Author of Base Nation: How U.S. Military Bases Abroad Harm America and the World, Vine is professor of anthropology at American University. Lutz is professor at the Watson Institute and Department of Anthropology at Brown University and author of The Bases of Empire: The Global Struggle against U.S. Military Posts.

At the U.S. Capitol, on Thursday afternoon, “military experts from across the ideological spectrum will hold a public event to release an open letter arguing for the closure of wasteful, damaging, and unneeded U.S. military bases abroad. … Consensus is growing around a long-overlooked but crucial part of how the United States engages with the world: the nearly 75-year-old strategy of maintaining some 800 U.S. military bases in 80 foreign countries.”
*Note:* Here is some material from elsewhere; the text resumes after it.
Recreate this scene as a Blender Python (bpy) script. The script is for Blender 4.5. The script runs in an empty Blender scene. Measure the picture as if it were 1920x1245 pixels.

See event livestream/phone-in: zoom.us/j/943926933 / (646) 876-9923 (ID: 943 926 933). Event is scheduled for Nov. 29, 1:00 p.m. ET in the Russell Senate Office Building, Room SR-188.

The open letter is addressed to the Trump administration and Congress and was drafted by the new transpartisan Overseas Base Realignment and Closure Coalition. The Coalition “reflects growing agreement among military experts that reducing the excessive U.S. military footprint could, counterintuitively, make the country safer while saving billions of dollars a year.”

For more information, see: OverSeasBases.net.

The signatories to the letter include “Republicans, Democrats, Libertarians, Greens, and Independents. They span a retired army general and other retired military officers; peace advocates; a former GOP member of Congress; Clinton, Reagan, and George W. Bush administration officials; and academics and think tank analysts across the ideological spectrum.”

In addition to Lutz and Vine, scheduled speakers include Colonel Lawrence Wilkerson, (U.S. Army, Ret.), former chief of staff to Secretary of State Colin Powell; John Glaser, director, Foreign Policy Studies, Cato Institute; Sayo Saruta, director, New Diplomacy Initiative (Japan).